The Hidden Pattern of Mistaking Thought for Wisdom
There is a phrase I hear over and over again in my work.
Sometimes it's about a hire.
Sometimes it's about a client.
Sometimes it's about a relationship.
Sometimes it's about an opportunity that looked perfect on paper.
Almost every time, it comes after the outcome is already clear.
"I saw this coming."
Every time I hear those words, I find myself wondering the same thing.
If they saw it coming, what exactly did they see?
I've never heard anyone answer that question by talking about evidence.
Instead, they remember a feeling.
"I had an icky feeling the first time we met, and it never really went away. I just got good at ignoring it."
"I remember feeling my whole body shrink when the opportunity was offered. It looked good on paper, but I took it anyway because I had convinced myself that what made sense mattered more than what I sensed."
I've come back to that sentence many times.
What made sense mattered more than what I sensed.
I wonder how often we do the same thing.
Most of us have been taught to trust only one language of knowing.
We trust what we can explain.
What we can defend.
What we can measure.
If we can't articulate a reason, we become suspicious of ourselves.
So we explain away what doesn't fit.
The tension becomes stress.
The excitement becomes nerves.
The quiet feeling that something isn't right becomes overthinking.
Over time, we become remarkably good at talking ourselves out of paying attention.
The irony is that the mind is doing exactly what it was designed to do.
It can analyze complexity, imagine possibilities, anticipate consequences, and build compelling arguments.
Sometimes it can build equally compelling arguments for completely opposite conclusions.
That is why so many thoughtful people become trapped in analysis paralysis.
Not because they lack intelligence.
Because intelligence alone cannot determine which possibility deserves our attention.
Leadership requires us to make decisions before every piece of information has become conscious.
Long before the conscious mind understands what's happening, another part of us has already begun recognizing the pattern.

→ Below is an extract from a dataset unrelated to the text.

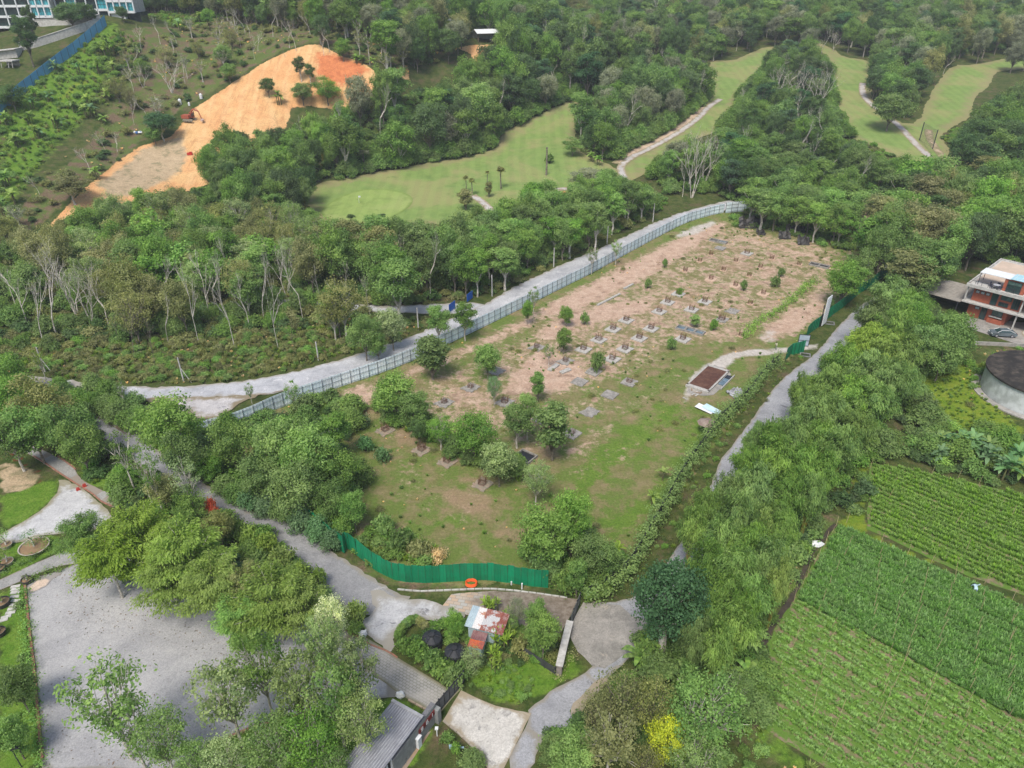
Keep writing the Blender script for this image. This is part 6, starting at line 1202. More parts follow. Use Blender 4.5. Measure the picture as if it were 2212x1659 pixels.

How does that recognition reach us?
Not as an explanation.
Through the body.
A tightening in the chest.
A knot in the stomach.
A feeling of expansion.
A quiet sense of relief.
The body continues to speak.
We simply stop hearing it.
It wasn't until I began working with a coach that I realized there was one feeling that appeared almost every time I was about to overextend myself.
A tightening in my chest.
I'd felt it countless times before.
The difference was that I'd never treated it as information.
My mind always had a better argument.
People are counting on you.
You can handle one more thing.
Don't let them down.
My coach never argued with those thoughts.
She became curious about the feeling beneath them.
Then she asked me a question I don't think I ever would have asked myself.
What is the win-win here?
That question changed everything.
Instead of arguing with what my body already knew, my mind began helping me understand it.
I've come to believe the body is not the source of this wisdom.
The body reveals it.
It is where unconscious recognition first becomes conscious sensation.
Long before the mind knows what it thinks, the body knows something deserves attention.
The body introduces.
The mind explains.
We need both.
The tragedy is not that we ignore these signals.
It is that we explain them away before we become curious about them.
Wisdom isn't found by thinking harder.
It's found by becoming curious sooner.
Curious enough to pause and ask,
"What is this asking me to notice?"
Looking back, I no longer wonder why so many people tell me,
"I saw this coming."
I think they did.
They just didn't understand what they were seeing.